▸ **Work to complete**:
Extract the lines that carry the string "pixels" from the listing.

▸ **Stored data**:
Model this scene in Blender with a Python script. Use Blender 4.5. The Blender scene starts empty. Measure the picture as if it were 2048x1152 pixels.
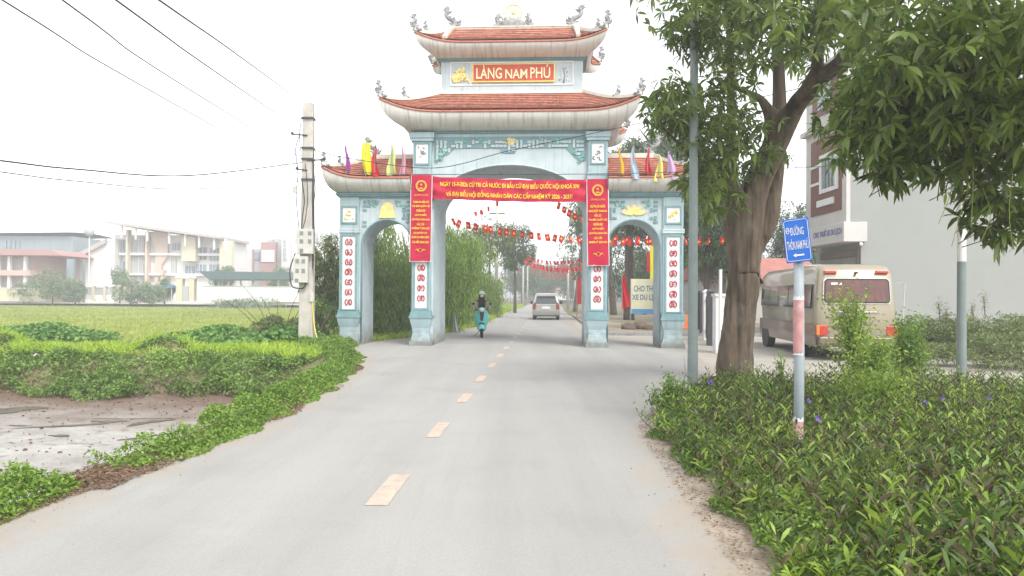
import bpy, math, random
import numpy as np
from mathutils import Vector, Matrix, Euler, noise

sc = bpy.context.scene
C = sc.collection
PI = math.pi
R = math.radians

# ------------------------------------------------------------------ camera
F_PX = 1480.0                       # focal length in pixels of the 2048 px wide photo
cam_d = bpy.data.cameras.new('camera')
cam_d.sensor_width = 36.0
cam_d.lens = F_PX / 2048.0 * 36.0
cam_d.clip_start = 0.05
cam_d.clip_end = 3000
cam = bpy.data.objects.new('camera', cam_d)
C.objects.link(cam)
CAM_M = Matrix.Translation((0, 0, 1.6)) @ Matrix.Rotation(R(90 + 0.54), 4, 'X') @ Matrix.Rotation(R(0.4), 4, 'Z')
cam.matrix_world = CAM_M
sc.camera = cam

# ------------------------------------------------------------------ sky, sun, exposure
SUN_EL, SUN_AZ = 52.0, 150.0        # degrees; azimuth clockwise from +Y
w = bpy.data.worlds.new('World'); sc.world = w; w.use_nodes = True
nt = w.node_tree; nt.nodes.clear()
sky = nt.nodes.new('ShaderNodeTexSky'); sky.sky_type = 'NISHITA'; sky.sun_disc = False
sky.sun_elevation = R(SUN_EL); sky.sun_rotation = R(SUN_AZ)
sky.air_density = 1.0; sky.dust_density = 1.5; sky.ozone_density = 1.0
hs = nt.nodes.new('ShaderNodeHueSaturation'); hs.inputs['Saturation'].default_value = 0.12
bg = nt.nodes.new('ShaderNodeBackground'); bg.inputs['Strength'].default_value = 0.15
wo = nt.nodes.new('ShaderNodeOutputWorld')
nt.links.new(sky.outputs[0], hs.inputs['Color']); nt.links.new(hs.outputs[0], bg.inputs['Color'])
nt.links.new(bg.outputs[0], wo.inputs['Surface'])
sd = bpy.data.lights.new('sun', 'SUN'); sd.energy = 1.05; sd.angle = R(24); sd.color = (1, .965, .91)
sun = bpy.data.objects.new('sun', sd); C.objects.link(sun)
a, e = R(SUN_AZ), R(SUN_EL)
sdir = Vector((math.sin(a) * math.cos(e), math.cos(a) * math.cos(e), math.sin(e)))
sun.rotation_euler = sdir.to_track_quat('Z', 'Y').to_euler()
sc.view_settings.view_transform = 'Standard'
sc.view_settings.look = 'None'
sc.view_settings.gamma = 1
sc.view_settings.exposure = 1.46
HAZE_D = 0.0033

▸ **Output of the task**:
Model this scene in Blender with a Python script. Use Blender 4.5. The Blender scene starts empty. Measure the picture as if it were 2048x1152 pixels.
F_PX = 1480.0                       # focal length in pixels of the 2048 px wide photo